München – Als das große Talent zum ersten Mal aufblitzte, war es schon zu spät. In der 34. Minute, die Eisbären Berlin griffen im Powerplay an, führten zwei Stürmer aus den USA die Verteidigung des EHC München vor. Austin Ortega, der erst im Februar zu den Eisbären gewechselt war, spielte einen präzisen Pass auf Sean Backman, der seinen Stock so raffiniert gegen den rutschenden Puck drückte, dass dieser in die Luft hüpfte und – noch abgefälscht – im Tornetz landete. In diesem Angriff pinselten die Eisbären in Perfektion. Nur wie gesagt: Es war bereits zu spät.
Am Sonntag hat München, der Meister der Deutschen Eishockey-Liga (DEL), den Rivalen aus Berlin 4:1 besiegt. Das sah überlegen aus, in der Viertelfinalserie (Modus: „Best of Seven“) führen die Münchner nun 2:1. Und trotzdem haben die Berliner Zweifel gestreut. In dieser 34. Minute zum Beispiel zeigten sie erneut, was in ihnen steckt. Der Stürmer Backman hat in den drei Viertelfinalspielen schon viermal getroffen. Es deutet natürlich nach wie vor alles darauf hin, dass der EHC, der Titelverteidiger, ins Halbfinale einziehen wird. Schon jetzt steht jedoch fest: So schwer wie in dieser Saison hatte es der EHC im Viertelfinale wohl noch nie. Meistens war er sogar unterfordert. Ein kurzer Rückblick.
Playoffs 2016: Im Viertelfinale traf München auf den Tabellenneunten Straubing. Das vierte Spiel klauten die Tigers, sie siegten knapp mit 2:1. Ansonsten dominierte der EHC aber – mit 13:2 Toren.

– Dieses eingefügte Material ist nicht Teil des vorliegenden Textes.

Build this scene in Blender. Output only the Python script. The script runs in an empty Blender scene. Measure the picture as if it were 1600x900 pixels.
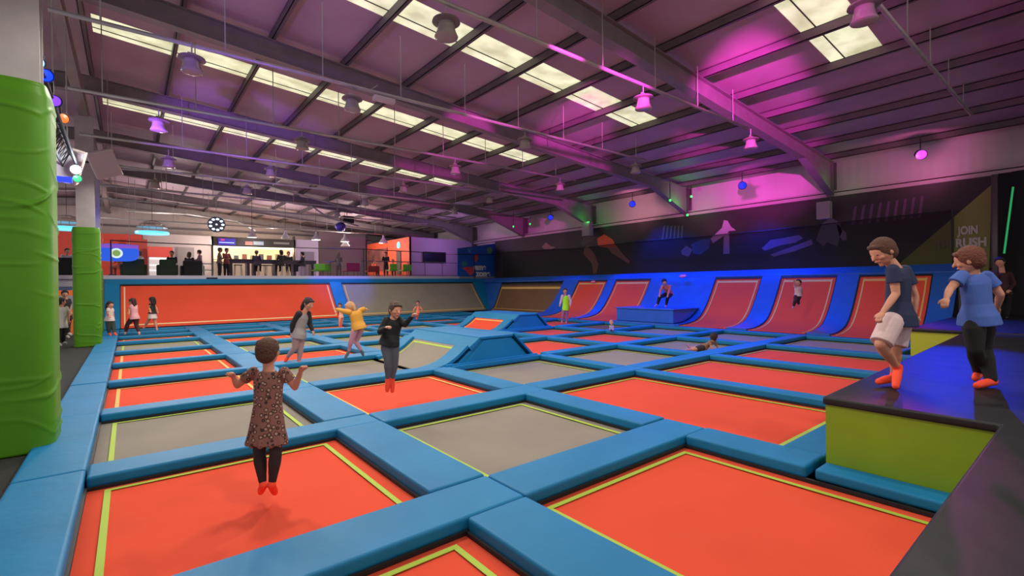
import bpy, bmesh, math, random
from mathutils import Vector, Matrix
random.seed(7)
sc = bpy.context.scene
C = sc.collection
PI = math.pi
# ------------------------------------------------------------------ camera
FPX, YAW, PITCH, ROLL, EYE = 746.95, 0.6754, -0.0061, -0.0119, 1.75
cy, sy = math.cos(YAW), math.sin(YAW)
FW = Vector((sy*math.cos(PITCH), cy*math.cos(PITCH), math.sin(PITCH)))
r0 = Vector((cy, -sy, 0)); u0 = r0.cross(FW)
RT = math.cos(ROLL)*r0 + math.sin(ROLL)*u0
UP = -math.sin(ROLL)*r0 + math.cos(ROLL)*u0
EP = Vector((0, 0, EYE))
cam_d = bpy.data.cameras.new('camera'); cam = bpy.data.objects.new('camera', cam_d); C.objects.link(cam)
cam_d.sensor_width = 36; cam_d.lens = 36*FPX/1600; cam_d.clip_end = 300
M = Matrix((RT, UP, -FW)).transposed().to_4x4(); M.translation = EP
cam.matrix_world = M
sc.camera = cam
# real places read off survey directions: a bearing from the viewpoint meeting a known wall or floor
def ray(x, y): return FW + (x-800)/FPX*RT + (450-y)/FPX*UP
def at_w(x, y, w): return EP + ray(x, y)*w
def at_x(x, y, X): d = ray(x, y); return EP + d*(X/d.x)
def at_y(x, y, Y): d = ray(x, y); return EP + d*(Y/d.y)
def at_z(x, y, z): d = ray(x, y); return EP + d*((z-EYE)/d.z)
def w_of(p): return (Vector(p)-EP).dot(FW)
# ------------------------------------------------------------------ render look, world
sc.view_settings.view_transform = 'Standard'; sc.view_settings.look = 'None'
sc.view_settings.gamma = 1; sc.view_settings.use_curve_mapping = False
sc.view_settings.exposure = 0.0
sc.render.engine = 'CYCLES'
sc.cycles.use_denoising = True
sc.cycles.max_bounces = 6; sc.cycles.diffuse_bounces = 3; sc.cycles.transparent_max_bounces = 8
sc.cycles.sample_clamp_indirect = 4
W = bpy.data.worlds.new('world'); sc.world = W; W.use_nodes = True
bg = W.node_tree.nodes['Background']; bg.inputs[0].default_value = (0.92, 0.82, 0.86, 1); bg.inputs[1].default_value = 0.75
# ------------------------------------------------------------------ light helpers
def link_light(name, d, loc, target=None, label=None):
    o = bpy.data.objects.new(name, d); C.objects.link(o); o.location = loc
    if target is not None:
        o.rotation_euler = (Vector(target)-Vector(loc)).to_track_quat('-Z', 'Y').to_euler()
    return o
def spot(loc, target, col, power, size=60, blend=.6, rad=.08, name='spot_beam'):
    d = bpy.data.lights.new(name, 'SPOT'); d.color = col; d.energy = power
    d.spot_size = math.radians(size); d.spot_blend = blend; d.shadow_soft_size = rad
    return link_light(name, d, loc, target)
def point(loc, col, power, rad=.05, name='lamp_glow'):
    d = bpy.data.lights.new(name, 'POINT'); d.color = col; d.energy = power; d.shadow_soft_size = rad
    return link_light(name, d, loc)
FILL_P = 390.0
# coloured stage lighting washes (several beams are added from places without a fixture)
MAG = (1.0, .05, .75); BLU = (.0, .035, 1.0); VIO = (.35, .08, 1.0); GRN = (.05, 1.0, .1)
WASH = [  # place, aim, colour, power, cone
    ((5.0, 2.2, 5.6), (13.4, 6.3, 6.15), MAG, 12000, 24),
    ((5.0, 2.2, 5.6), (14.5, 3.6, 6.9), MAG, 420, 44),
    ((5.0, 2.2, 5.6), (12.4, 12.1, 6.25), MAG, 11000, 17),
    ((5.0, 2.2, 5.6), (10.0, 18.0, 6.4), MAG, 7000, 13),
    ((-.55, 7.7, 4.6), (2.5, 9.5, 7.6), VIO, 260, 70),
    ((-.5, 8.2, 4.8), (2.2, 13.8, 6.05), BLU, 420, 16),
    ((-.55, 12.4, 4.6), (5.0, 22.0, 7.4), VIO, 1500, 46),
    ((19.3, 3.6, 5.6), (15.5, 1.6, .7), BLU, 1300, 36),
    ((19.3, 3.2, 5.6), (7.8, 1.0, .7), BLU, 1300, 11),
    ((19.3, 8.9, 5.6), (17.2, 8.6, .5), BLU, 1700, 110),
    ((19.3, 14.3, 5.6), (17.2, 12.5, .5), BLU, 1700, 110),
    ((9.5, 11.0, 5.7), (16.4, 11.8, .5), BLU, 900, 26),
    ((19.3, 20.5, 5.6), (14.5, 17.5, .1), BLU, 1200, 90),
    ((19.2, 6.4, 5.5), (11.9, 13.9, .4), BLU, 6500, 22),
    ((19.2, 4.2, 5.5), (6.5, 8.6, .35), BLU, 4200, 9),
    ((19.2, 9.3, 5.5), (13.5, 8.0, .1), BLU, 900, 50),
    ((19.3, 3.8, 5.6), (13.0, 4.6, .1), MAG, 350, 45),
    ((19.3, 4.2, 5.6), (5.75, 1.35, 1.6), MAG, 420, 6),
    ((19.0, 9.6, 5.5), (20.4, 9.0, 5.6), MAG, 45, 140),
    ((19.0, 15.0, 5.5), (20.4, 15.0, 5.6), (1, .35, .5), 60, 140),
    ((19.0, 3.6, 5.4), (20.4, 4.0, 5.6), (1, .2, .55), 50, 140),
    ((9.3, 25.2, 5.4), (9.3, 27.05, 2.3), BLU, 800, 60),
]
for p, t, c_, e, s in WASH: spot(p, t, c_, e, s)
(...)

Playoffs 2017: Als DEL-Meister erwischte der EHC den Liga-Neuling Bremerhaven, der eine bemerkenswerte Saison hinlegte, im Viertelfinale aber chancenlos war. Vier Spiele, 18:5 Tore, das ging flott.
Playoffs 2018: Schon wieder Bremerhaven. Der Außenseiter schnappte sich immerhin ein Spiel, das erste der Serie, 4:3 nach Verlängerung. Danach gingen die Pinguins aber unter. Die folgenden vier Duelle endeten 6:3, 5:2, 5:2, 4:1.
Nun kann man bloß an den Toren ablesen, dass diese drei Viertelfinals für den EHC München ziemlich angenehm waren. Don Jackson, der Trainer, nutzte die erste Rundestets, um einige Abläufe wieder anzukurbeln – zwischen der Hauptrunde vergehen aufgrund der Pre-Playoffs ein paar Tage. Zuletzt also konnte sich Jacksons EHC gegen Mannschaften, die ihnen einfach nicht gewachsen waren, auf die Herausforderungen danach vorbereiten. Gerade aber ist das anders. Denn Vorjahresfinalist Berlin kann München trotz einer Saison mit vielen Problemen und einem Trainerwechsel entgegensetzen, was Straubing und Bremerhaven fehlte.
Am Sonntagabend sagte Patrick Hager, der EHC-Stürmer, dass es dem Team „komplett wurscht“ sei, gegen wen man im Viertelfinale spiele. Er gab jedoch zu, dass er Berlin vor der Saison eine Runde später erwartet habe. Aber: „Die Paarung kannst du dir nicht aussuchen.“ Daher freute er sich nach dem 4:1 lieber über „unser bestes Spiel, läuferisch wie physisch“, Kapitän Michael Wolf nannte es ein „sehr gutes Spiel mit sehr viel Druck“.
Am Freitagabend klang das noch anders. Da hatte der EHC in Berlin 0:4 verloren – und erstmals in den vergangenen drei Jahren in einem Playoffspiel kein Tor erzielt.